“In your business there is no business without technology”, summed up the fundamental requirements of supply chain and IT resilience for CIOs present at the Deep Dive session held at Kuehne+Nagel, Porto for CIOMove2023. Stefan Brock and Martin Kolbe presented their theses to CIOs. Stefan focused on how the geopolitical, environmental, security and technological risks in the current operating environment necessitate a re-evaluation of an organisation’s IT architecture principles, whilst Martin considered how cloud choices and technical dependencies need to be managed to ensure resilience. Both argued that the CIO’s role was the only one that could become the strategic link to advise the board on risk, dependencies and opportunities.

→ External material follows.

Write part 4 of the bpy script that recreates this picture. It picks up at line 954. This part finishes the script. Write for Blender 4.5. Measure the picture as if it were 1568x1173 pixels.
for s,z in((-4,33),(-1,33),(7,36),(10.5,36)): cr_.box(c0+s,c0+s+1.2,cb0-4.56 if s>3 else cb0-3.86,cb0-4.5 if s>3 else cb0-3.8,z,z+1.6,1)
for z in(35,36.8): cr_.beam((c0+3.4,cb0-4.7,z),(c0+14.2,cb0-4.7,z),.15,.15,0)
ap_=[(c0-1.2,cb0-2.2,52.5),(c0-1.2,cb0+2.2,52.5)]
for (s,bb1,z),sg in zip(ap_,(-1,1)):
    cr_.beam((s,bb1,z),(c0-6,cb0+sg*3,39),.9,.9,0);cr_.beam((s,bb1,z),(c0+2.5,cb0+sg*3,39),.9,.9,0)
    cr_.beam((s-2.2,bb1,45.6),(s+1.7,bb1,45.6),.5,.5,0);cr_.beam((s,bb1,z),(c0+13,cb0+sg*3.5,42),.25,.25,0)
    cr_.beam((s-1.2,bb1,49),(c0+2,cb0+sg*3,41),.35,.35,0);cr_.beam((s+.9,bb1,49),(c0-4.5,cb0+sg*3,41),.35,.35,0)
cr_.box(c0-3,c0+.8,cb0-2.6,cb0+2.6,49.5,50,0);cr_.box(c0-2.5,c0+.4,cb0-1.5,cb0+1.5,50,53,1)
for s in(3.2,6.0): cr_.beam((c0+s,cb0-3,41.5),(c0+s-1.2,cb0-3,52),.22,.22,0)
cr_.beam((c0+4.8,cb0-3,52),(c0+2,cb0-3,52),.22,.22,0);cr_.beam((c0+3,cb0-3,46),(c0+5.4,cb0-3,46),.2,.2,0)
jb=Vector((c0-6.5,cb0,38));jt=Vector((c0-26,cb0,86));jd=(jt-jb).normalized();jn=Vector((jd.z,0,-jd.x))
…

CIOs debated these issues during an engaging and wide-ranging discussion, the key points of which were:
- The choice of cloud or on-premises architecture is an individual organisational choice based on the problems trying to be solved.
- You can’t avoid technology dependencies, instead you need to be able to manage your choices.
- Resilience must be built into architecture and development choices from the start.
- The cloud offers resilience but often the availability, access, and connectivity dependencies of the cloud are not considered.
- The organisational culture and understanding of the board and the business needs to evolve so that they are better informed about resilient technologies.
- The responsibility for resilience should belong to the whole business, but the CIO has to retain the accountability for technological resilience.
- CIOs cannot however hold all the accountability, particularly in instances where business services should be ensuring legal compliance.
- When a business is service orientated then its IT is the differentiator.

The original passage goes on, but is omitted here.